=== Set problem ===
Exactly the lines from the line containing "Generate a Blender" through the line containing "R = math.radians" are to be echoed, with both included and pictures left out.
───── Supplied data ─────
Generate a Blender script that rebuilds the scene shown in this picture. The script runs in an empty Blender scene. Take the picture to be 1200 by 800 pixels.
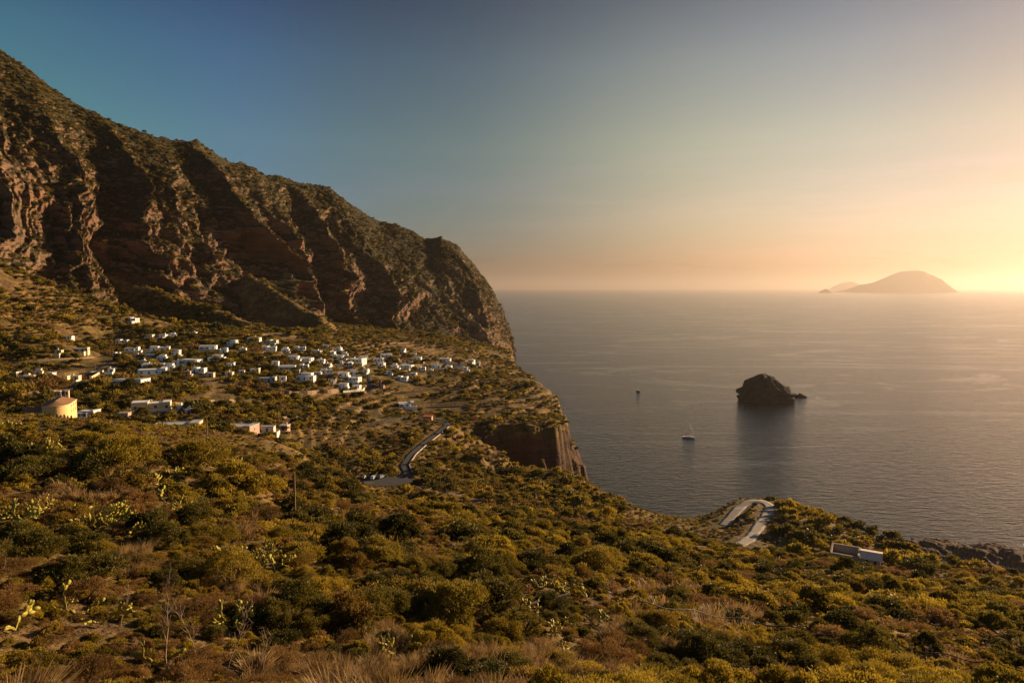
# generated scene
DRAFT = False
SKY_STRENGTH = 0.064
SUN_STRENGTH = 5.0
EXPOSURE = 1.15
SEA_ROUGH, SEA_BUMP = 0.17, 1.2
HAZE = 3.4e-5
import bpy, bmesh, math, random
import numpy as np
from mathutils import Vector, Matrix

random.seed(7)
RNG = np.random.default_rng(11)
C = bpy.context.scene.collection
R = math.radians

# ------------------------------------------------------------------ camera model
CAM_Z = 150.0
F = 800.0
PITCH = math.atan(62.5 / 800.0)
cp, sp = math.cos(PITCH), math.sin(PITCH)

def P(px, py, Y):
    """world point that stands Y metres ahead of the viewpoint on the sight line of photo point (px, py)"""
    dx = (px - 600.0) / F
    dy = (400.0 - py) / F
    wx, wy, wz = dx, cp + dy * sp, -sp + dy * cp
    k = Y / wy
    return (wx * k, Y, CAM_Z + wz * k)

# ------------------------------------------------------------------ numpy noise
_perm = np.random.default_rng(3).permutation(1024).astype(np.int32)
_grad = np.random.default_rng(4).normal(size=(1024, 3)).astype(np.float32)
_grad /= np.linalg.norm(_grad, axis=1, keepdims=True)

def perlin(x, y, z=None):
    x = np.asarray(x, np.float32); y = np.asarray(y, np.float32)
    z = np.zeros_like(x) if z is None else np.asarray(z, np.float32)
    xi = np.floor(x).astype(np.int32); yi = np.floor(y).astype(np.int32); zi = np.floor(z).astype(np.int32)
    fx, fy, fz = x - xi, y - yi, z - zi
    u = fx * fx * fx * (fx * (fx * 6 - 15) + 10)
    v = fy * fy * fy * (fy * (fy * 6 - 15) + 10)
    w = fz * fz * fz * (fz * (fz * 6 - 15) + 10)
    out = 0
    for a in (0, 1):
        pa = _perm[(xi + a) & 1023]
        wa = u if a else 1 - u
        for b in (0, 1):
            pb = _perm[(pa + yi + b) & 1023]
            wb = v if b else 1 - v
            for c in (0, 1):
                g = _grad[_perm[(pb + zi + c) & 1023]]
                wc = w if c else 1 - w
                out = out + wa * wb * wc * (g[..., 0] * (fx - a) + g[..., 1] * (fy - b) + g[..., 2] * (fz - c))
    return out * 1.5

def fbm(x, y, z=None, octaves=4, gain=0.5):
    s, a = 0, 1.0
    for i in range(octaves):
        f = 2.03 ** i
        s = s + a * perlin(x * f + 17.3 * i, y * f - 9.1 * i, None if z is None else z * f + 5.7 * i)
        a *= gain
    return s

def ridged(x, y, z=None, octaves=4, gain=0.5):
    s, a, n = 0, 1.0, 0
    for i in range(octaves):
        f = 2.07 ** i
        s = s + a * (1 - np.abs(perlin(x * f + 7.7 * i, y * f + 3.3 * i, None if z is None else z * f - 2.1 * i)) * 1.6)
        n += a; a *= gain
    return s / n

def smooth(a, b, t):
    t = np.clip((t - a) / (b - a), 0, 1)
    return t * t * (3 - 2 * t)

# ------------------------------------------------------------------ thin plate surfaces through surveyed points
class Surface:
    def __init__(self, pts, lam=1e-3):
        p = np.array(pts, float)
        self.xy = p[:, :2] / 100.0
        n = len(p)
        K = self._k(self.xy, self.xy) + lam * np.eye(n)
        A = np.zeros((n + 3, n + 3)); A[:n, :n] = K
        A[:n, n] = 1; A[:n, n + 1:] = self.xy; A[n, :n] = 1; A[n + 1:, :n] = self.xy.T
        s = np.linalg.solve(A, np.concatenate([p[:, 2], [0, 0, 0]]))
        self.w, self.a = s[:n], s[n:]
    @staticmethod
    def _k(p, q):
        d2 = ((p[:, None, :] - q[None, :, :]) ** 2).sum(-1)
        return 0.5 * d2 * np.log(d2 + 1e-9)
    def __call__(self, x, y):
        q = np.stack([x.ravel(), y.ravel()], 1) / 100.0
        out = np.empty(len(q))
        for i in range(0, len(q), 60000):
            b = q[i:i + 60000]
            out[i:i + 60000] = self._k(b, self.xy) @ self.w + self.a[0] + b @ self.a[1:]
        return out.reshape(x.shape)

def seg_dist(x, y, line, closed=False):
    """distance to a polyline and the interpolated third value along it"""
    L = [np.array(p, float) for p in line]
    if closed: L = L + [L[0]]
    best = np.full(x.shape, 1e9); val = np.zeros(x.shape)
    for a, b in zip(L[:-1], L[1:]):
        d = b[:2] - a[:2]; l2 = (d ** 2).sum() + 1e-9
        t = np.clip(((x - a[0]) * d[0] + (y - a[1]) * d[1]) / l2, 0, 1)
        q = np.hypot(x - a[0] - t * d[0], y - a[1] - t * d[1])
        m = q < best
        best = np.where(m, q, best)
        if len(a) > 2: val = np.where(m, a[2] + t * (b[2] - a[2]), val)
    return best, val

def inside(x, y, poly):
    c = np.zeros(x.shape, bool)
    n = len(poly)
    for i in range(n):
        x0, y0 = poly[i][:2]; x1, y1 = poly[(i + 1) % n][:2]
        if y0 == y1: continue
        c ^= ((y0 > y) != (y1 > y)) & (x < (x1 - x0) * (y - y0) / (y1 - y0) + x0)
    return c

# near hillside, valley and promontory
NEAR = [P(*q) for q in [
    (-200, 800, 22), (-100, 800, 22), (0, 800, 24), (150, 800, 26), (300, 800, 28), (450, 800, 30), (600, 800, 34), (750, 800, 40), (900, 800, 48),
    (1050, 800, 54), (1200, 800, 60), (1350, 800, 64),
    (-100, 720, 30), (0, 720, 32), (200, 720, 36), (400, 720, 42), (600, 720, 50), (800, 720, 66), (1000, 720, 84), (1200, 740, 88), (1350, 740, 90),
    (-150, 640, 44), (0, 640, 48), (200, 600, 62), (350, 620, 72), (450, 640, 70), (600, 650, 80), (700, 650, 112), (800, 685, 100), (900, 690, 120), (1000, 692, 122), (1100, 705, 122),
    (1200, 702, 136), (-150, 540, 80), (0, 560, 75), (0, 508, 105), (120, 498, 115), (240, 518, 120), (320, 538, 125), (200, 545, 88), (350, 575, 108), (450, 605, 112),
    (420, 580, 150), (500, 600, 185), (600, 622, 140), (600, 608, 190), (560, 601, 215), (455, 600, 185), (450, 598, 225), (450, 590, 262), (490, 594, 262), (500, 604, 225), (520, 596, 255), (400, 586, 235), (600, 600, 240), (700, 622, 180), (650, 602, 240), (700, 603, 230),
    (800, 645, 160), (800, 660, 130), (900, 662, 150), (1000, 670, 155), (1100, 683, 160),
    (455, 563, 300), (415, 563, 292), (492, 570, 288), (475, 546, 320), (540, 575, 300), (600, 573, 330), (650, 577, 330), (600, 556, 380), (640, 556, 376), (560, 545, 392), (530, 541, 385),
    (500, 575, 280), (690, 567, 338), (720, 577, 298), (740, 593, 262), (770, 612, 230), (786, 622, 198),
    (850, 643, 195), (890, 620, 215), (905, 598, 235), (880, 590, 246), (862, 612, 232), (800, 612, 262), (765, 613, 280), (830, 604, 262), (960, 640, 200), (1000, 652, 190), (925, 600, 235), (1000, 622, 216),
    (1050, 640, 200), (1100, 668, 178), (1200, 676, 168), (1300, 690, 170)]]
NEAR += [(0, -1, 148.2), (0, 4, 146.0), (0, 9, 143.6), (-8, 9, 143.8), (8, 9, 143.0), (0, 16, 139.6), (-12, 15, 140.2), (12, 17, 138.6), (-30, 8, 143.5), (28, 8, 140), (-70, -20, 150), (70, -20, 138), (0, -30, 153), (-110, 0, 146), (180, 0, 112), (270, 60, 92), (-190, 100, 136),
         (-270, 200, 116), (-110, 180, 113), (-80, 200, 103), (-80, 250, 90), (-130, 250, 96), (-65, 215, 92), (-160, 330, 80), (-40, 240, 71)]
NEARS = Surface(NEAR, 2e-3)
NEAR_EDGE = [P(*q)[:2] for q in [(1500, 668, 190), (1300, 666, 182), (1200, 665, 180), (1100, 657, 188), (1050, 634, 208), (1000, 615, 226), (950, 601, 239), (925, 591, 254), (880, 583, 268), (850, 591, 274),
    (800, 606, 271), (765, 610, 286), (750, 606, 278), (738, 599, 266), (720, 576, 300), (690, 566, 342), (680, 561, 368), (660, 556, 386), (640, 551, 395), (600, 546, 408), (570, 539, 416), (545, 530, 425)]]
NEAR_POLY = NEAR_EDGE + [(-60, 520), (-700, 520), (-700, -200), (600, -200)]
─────
───── Supplied data ─────
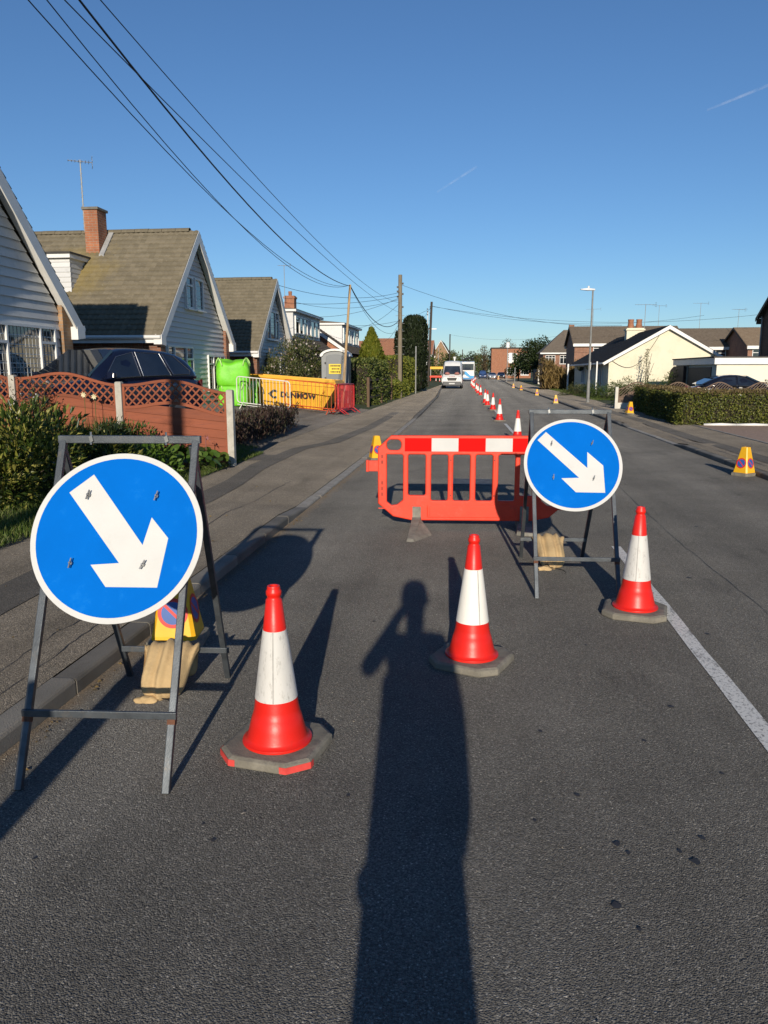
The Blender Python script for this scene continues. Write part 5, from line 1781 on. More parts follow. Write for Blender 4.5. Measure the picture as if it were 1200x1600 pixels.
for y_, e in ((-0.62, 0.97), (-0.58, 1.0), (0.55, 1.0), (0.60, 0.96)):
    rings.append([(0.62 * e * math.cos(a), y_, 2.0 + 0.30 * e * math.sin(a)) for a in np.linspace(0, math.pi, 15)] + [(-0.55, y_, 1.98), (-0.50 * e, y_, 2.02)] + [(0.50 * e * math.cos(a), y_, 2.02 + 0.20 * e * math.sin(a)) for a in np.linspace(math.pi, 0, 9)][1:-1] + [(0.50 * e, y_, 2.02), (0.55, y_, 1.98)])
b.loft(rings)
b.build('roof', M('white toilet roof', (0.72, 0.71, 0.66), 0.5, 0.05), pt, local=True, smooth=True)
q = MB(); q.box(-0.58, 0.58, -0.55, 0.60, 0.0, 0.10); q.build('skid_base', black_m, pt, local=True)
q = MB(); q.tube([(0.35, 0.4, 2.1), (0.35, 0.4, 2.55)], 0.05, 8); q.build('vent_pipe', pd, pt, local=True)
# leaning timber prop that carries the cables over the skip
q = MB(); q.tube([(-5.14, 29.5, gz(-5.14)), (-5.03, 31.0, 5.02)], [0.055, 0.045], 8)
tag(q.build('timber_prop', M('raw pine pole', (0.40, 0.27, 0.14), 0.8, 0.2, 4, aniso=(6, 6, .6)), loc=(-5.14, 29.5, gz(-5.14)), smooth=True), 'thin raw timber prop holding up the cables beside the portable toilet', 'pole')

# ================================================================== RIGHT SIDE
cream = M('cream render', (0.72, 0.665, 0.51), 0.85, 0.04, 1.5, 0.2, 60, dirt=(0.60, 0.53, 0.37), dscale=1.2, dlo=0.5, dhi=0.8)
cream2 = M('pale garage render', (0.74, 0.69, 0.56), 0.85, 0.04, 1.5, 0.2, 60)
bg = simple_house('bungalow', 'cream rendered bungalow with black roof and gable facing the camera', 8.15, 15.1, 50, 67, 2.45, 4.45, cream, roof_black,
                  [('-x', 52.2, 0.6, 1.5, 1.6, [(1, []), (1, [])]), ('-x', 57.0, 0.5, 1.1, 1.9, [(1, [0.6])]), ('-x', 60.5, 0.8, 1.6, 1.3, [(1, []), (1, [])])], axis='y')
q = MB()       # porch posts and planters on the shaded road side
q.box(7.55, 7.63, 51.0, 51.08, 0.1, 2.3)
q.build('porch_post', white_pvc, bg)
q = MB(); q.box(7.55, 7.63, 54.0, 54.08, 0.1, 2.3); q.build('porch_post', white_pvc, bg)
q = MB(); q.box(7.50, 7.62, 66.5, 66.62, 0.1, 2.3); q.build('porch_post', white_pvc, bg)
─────
───── Supplied data ─────
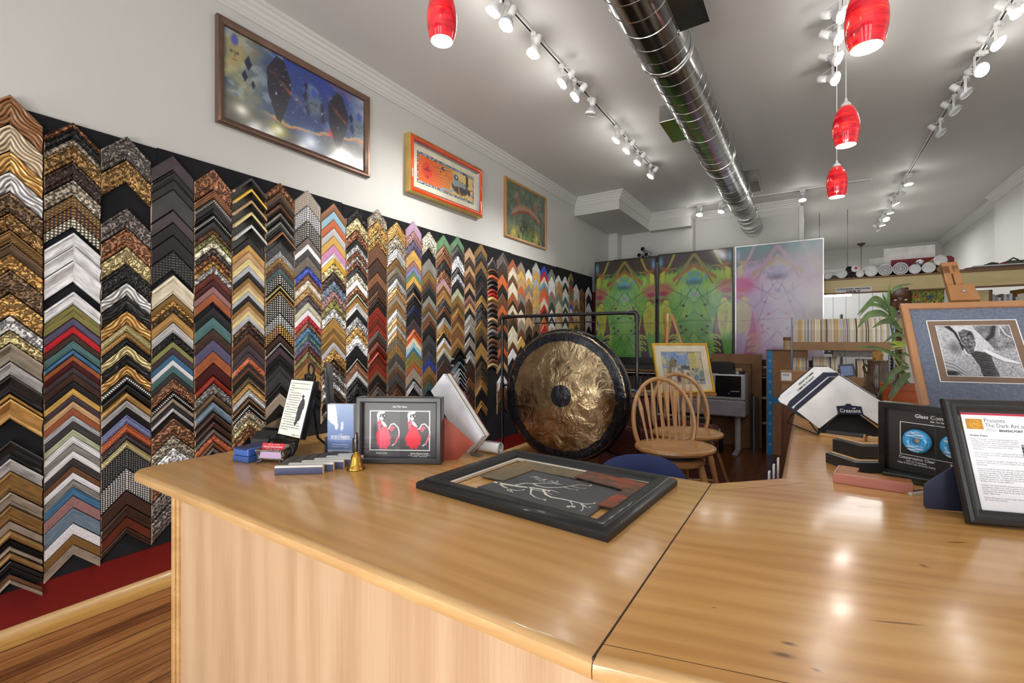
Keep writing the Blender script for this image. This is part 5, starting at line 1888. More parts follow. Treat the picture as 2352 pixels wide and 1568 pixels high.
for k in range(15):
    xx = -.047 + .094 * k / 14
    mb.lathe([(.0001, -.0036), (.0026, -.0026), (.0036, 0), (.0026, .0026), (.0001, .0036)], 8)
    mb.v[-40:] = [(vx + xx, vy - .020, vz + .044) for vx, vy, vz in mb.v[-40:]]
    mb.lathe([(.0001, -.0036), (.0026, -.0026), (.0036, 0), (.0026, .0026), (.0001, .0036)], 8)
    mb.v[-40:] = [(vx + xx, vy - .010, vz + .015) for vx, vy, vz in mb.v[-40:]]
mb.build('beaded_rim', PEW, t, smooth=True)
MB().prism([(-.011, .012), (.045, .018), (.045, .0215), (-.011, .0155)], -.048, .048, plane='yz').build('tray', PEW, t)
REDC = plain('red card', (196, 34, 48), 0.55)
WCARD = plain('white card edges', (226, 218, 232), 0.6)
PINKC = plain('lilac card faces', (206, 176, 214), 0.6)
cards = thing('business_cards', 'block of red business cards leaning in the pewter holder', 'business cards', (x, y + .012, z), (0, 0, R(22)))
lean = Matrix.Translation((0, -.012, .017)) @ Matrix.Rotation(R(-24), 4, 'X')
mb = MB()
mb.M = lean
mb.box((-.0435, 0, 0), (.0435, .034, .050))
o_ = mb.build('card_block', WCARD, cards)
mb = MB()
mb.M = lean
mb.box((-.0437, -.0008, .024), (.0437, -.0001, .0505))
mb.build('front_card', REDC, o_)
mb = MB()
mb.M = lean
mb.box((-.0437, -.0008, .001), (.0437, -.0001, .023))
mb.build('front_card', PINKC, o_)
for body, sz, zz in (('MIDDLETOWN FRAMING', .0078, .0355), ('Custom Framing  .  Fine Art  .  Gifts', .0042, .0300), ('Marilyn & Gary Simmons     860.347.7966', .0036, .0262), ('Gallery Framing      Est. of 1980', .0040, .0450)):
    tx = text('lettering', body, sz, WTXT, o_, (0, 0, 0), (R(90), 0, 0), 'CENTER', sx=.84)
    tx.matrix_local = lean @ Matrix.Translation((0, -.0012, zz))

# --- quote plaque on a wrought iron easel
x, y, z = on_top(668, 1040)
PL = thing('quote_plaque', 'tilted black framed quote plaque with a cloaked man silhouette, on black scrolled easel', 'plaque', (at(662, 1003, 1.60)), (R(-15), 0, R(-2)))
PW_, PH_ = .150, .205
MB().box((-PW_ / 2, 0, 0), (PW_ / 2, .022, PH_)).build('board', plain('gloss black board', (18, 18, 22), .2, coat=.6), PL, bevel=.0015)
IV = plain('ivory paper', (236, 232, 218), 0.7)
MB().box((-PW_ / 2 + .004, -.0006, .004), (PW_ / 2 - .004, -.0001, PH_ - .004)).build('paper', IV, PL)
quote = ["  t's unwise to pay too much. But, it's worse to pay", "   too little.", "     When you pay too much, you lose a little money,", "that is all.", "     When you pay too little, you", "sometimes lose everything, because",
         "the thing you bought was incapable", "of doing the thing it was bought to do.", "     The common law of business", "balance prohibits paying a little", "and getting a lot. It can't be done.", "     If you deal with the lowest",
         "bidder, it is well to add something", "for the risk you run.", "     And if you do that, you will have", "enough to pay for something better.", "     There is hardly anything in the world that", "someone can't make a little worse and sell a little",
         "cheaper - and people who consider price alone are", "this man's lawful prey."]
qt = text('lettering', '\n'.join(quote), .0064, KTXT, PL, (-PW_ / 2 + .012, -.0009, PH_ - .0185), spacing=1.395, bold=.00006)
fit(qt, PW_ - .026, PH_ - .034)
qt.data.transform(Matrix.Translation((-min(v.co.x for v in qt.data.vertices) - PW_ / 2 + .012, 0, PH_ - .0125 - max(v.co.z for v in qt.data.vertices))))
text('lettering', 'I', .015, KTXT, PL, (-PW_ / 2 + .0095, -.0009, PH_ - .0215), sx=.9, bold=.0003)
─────
=== Task response ===
Generate a Blender script that rebuilds the scene shown in this picture. The script runs in an empty Blender scene. Take the picture to be 1200 by 800 pixels.
# generated scene
DRAFT = False
SKY_STRENGTH = 0.064
SUN_STRENGTH = 5.0
EXPOSURE = 1.15
SEA_ROUGH, SEA_BUMP = 0.17, 1.2
HAZE = 3.4e-5
import bpy, bmesh, math, random
import numpy as np
from mathutils import Vector, Matrix

random.seed(7)
RNG = np.random.default_rng(11)
C = bpy.context.scene.collection
R = math.radians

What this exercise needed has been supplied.